Bodycams & Tactical Operations

Considerations for deployment in the tactical arena

By Ed Allen  |   Nov 6, 2015
Photo Georgetown (Texas) PD

[Publisher’s Note: This article was originally published in the Spring 2015 issue of the National Tactical Officers Association’s professional journal, The Tactical Edge, and is reprinted with permission.]

The use of video recording devices is not new to the law enforcement profession, nor is it new to the community members with whom we interact. But in decades past, mobile video recording devices were bulky, expensive and often complex to operate. Both the public and law enforcement agencies were slow to use them en masse. As the technology improved, however, devices became more compact, intuitive and affordable. Newer video media formats allow data to be stored and shared freely among users. And thus we have found ourselves in a time where few law enforcement officers have not heard the cautionary statement from a trainer or supervisor: “Assume that you are always being video recorded.”

So what has changed in the last year? Everything!

First, it’s important to recognize that 90% of Americans own a cell phone and 58% own a smart phone, all of which are likely capable of capturing video.1 Smart phones, of course, allow the user to upload content (like video) instantaneously, which is important considering that 74% of technology-savvy adults utilize some form of social media.2 With approximately 800,000 sworn law enforcement officers in the United States3 generating hundreds of thousands of officer-citizen contacts daily, it is almost inconceivable to think that many of those contacts are not already being recorded by the public. So the potential for having your actions recorded is always there.

What changed in 2014 is not what the public is recording, it is why they are recording. The events surrounding the Michael Brown and Eric Garner cases reignited the national discussion on body-worn cameras. In the past, it was a discussion that some in our profession embraced and some avoided. But the increase in citizen-generated video and the call for more body-worn cameras (BWC) are motivated by the same central theme — a mistrust of law enforcement.

At the peak of the event in Ferguson, Missouri, the national media, in large part, implied that very few law enforcement officers could be trusted, and that one of the most viable solutions to this was more BWCs. There was very little discussion about the hundreds of thousands of daily citizen officer contacts that are largely positive and do not result in any type of use-of-force or complaint on the officer’s behavior. Despite that, the spark ignited on the national BWC discussion and continues to burn.

There is no doubt that there is much work to be done in some communities on reestablishing legitimacy in policing and racial relations, as well as educating community members on law enforcement operations. But the success or failure of those efforts will not alter the outcome of the discussion surrounding BWCs.

We have reached a point in this country where the public we serve now expects this. Even those members of the public who have been the most ardent supporters of law enforcement have a difficult time arguing against the use of BWCs. The only rational argument against their use, at this point, is the cost that will be passed on to the taxpayer and potential privacy infringement issues that could occur, absent appropriate policy controls and procedures.

Questions to Consider

If your agency decides not to implement a BWC program, you will at a minimum have to publicly explain why. If you chose to only implement it for a portion of your agency or only during certain types of interaction with the public, you still will have to explain why. But if your agency chooses to fully implement an agency-wide program, consider the following questions.
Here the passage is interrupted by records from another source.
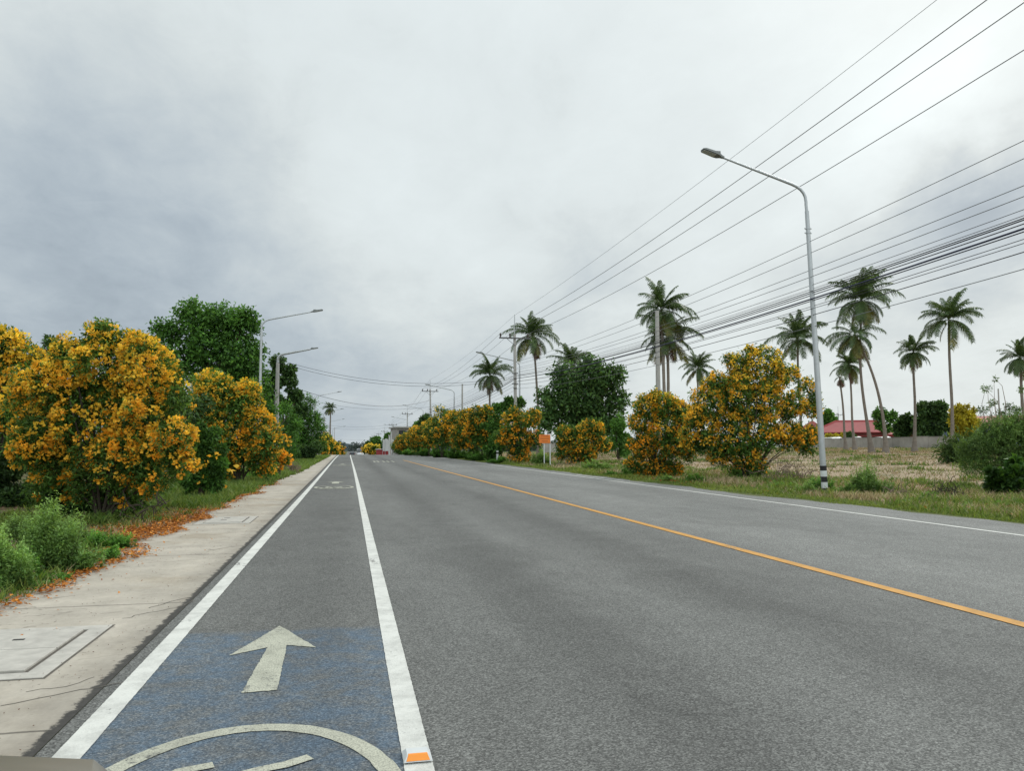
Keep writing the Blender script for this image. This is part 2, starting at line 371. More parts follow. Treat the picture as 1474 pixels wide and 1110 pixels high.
# the same marking repeated further along
def patch(y):
    zc = float(road_z(y))
    o = tag(strokes([(arc(-.45, y, .56, .95, 0, 360, 48), False)] + bike_glyph(-.43, y, 1, 1), .09, .0206 + zc, 'far_bike_symbol', M['arrow']), kind='structure')
    a = [( -.45 + dx, y + 3.0 + dy) for dx, dy in [(0, .9), (.32, .25), (.12, .25), (.12, -.7), (-.12, -.7), (-.12, .25), (-.32, .25)]]
    tag(flat('far_lane_arrow', a, .0206 + zc, M['arrow']), kind='structure')
patch(24.5); patch(52.); 
tag(strokes([([(x_, 61.5), (x_, 66)], False) for x_ in (2.0, 2.3, 2.75, 3.1, 3.5)] + [([(2.0, 64), (2.3, 65.9)], False), ([(2.75, 63.6), (3.1, 63.6)], False)], .12, .0205, 'far_lane_text', M['arrow']), kind='structure')

# ------------------------------------------------------------------ drain cover slabs in the pavement
def cover(x0, x1, y0, y1, label):
    t = thing('drain_cover', ((x0 + x1) / 2, (y0 + y1) / 2, .016), label, 'drain cover')
    m = MB(); w = .14
    for a, b, c, d in ((x0 - w, x1 + w, y0 - w, y0 - .02), (x0 - w, x1 + w, y1 + .02, y1 + w), (x0 - w, x0 - .02, y0 - .02, y1 + .02), (x1 + .02, x1 + w, y0 - .02, y1 + .02)):
        m.box(((a + b) / 2, (c + d) / 2, .016), (b - a, d - c, .012))
    m.build('frame', M['slab'], t, bevel=.003)
    MB().box(((x0 + x1) / 2, (y0 + y1) / 2, .010), (x1 - x0 + .04, y1 - y0 + .04, .016)).build('joint', M['joint'], t)
    MB().box(((x0 + x1) / 2, (y0 + y1) / 2, .0125), (x1 - x0 + 2 * w + .03, y1 - y0 + 2 * w + .03, .010)).build('dirt_joint', M['joint'], t)
    h = (y1 - y0) / 2 - .006
    for k in (0, 1):
        yc = y0 + h / 2 + k * (h + .012)
        p = MB().box(((x0 + x1) / 2, yc, .0225), (x1 - x0 - .01, h, .018)).build('slab', M['slab'], t, bevel=.004)
        for xx in (x0 + .25, x1 - .32):
            subpart('lifting_slot', MB().box((xx, yc + (.0 if k else .12), .0325), (.07, .028, .004)), M['slot'], p, t, bevel=.001)
cover(-2.75, -1.78, 4.93, 5.93, 'pale concrete drain cover slab in the pavement beside the blue bike lane')
cover(-2.35, -1.75, 13.6, 14.6, 'small concrete drain cover slab in the pavement beside fallen orange petals')

def crack(px, w, name='pavement_crack'):
    P = [np.array(G(*q)) for q in px]; out = []
    for a, b in zip(P[:-1], P[1:]):
        n = max(int(np.linalg.norm(b - a) / .05), 2)
        for k in range(n): out.append(tuple(a + (b - a) * k / n + RNG.normal(size=2) * .009))
    tag(strokes([(out, False)], w, .0172, name, M['joint']), kind='structure')
crack([(0, 1023), (60, 1010), (130, 996), (180, 988), (215, 970)], .010)
crack([(40, 1000), (95, 994), (150, 975)], .007)
crack([(178, 894), (215, 886), (262, 877), (282, 866)], .010)
crack([(212, 880), (245, 870), (280, 862)], .012)
crack([(300, 795), (330, 790), (358, 788)], .016)
crack([(380, 752), (400, 750), (418, 744)], .02)
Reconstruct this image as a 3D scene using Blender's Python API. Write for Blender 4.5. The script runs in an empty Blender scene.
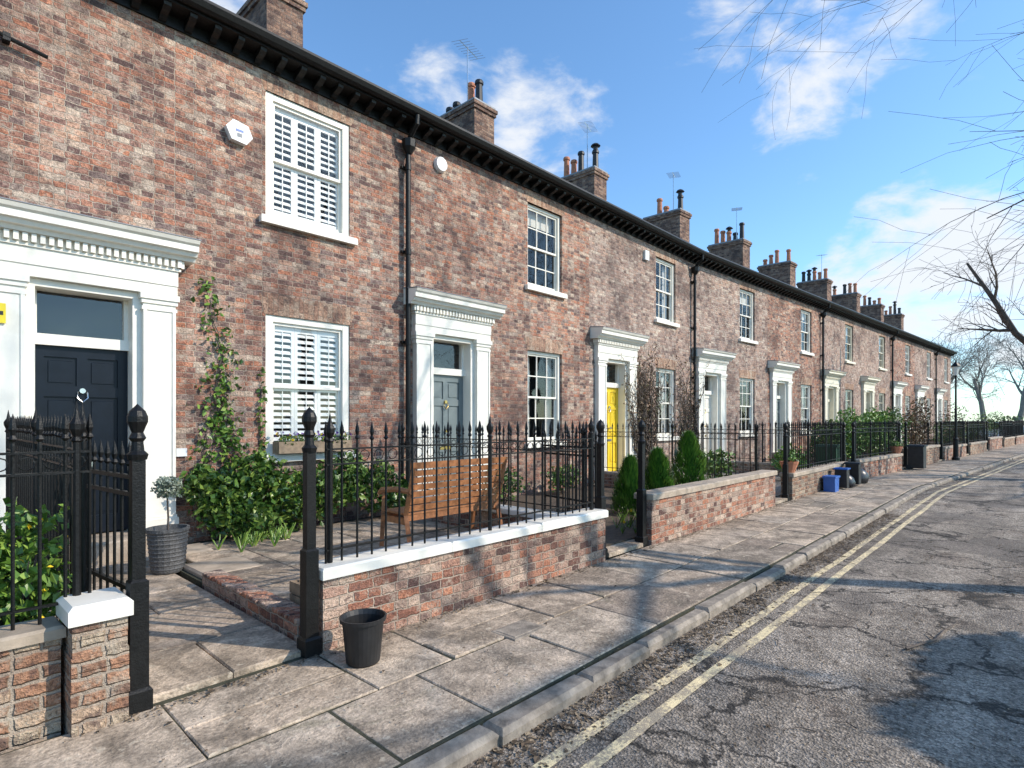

• Do your tactical officers use the same BWC for patrol operations as they do for SWAT? Or do they use another device? Are the procedures for use the same?

• If your tactical team uses any type of device that views video, such as pole cameras, robots, UAVs, canine cameras, etc., can you record it?

• Are you prepared to store, redact and share that data the same way you do for your BWCs?

• Will your tactical officers have the ability to review video prior to authoring an after-action report?

• Are you prepared for the public to see the way your tactical operators behave?

By now, you have likely been engaged in such discussions with the public, your peers or at a command decision-making level. While the bulk of these discussions have likely focused on the use of BWCs by patrol officers, we cannot underestimate the impact any decision related to BWCs will have on an agency’s tactical operations. If the expectation of the public is that BWCs will improve professionalism, increase transparency and reduce illegitimate complaints against patrol officers, why wouldn’t there be the same expectation for officers operating in a tactical environment? More importantly, why wouldn’t we want that as well? What is it we are doing in tactical operations that we don’t want people to see?


Clearly, true operational security issues would be one of the few exceptions, but we should be careful not to overuse that justification while at the same time posting videos and pictures of training and operations on social media sites. We should also realize that many individual state public records laws will require that we disclose certain information.

In any case, law enforcement decision-makers need to have frank discussions about the impact on their operations, and more importantly, should be prepared to articulate their rationale for or against BWCs in tactical operations.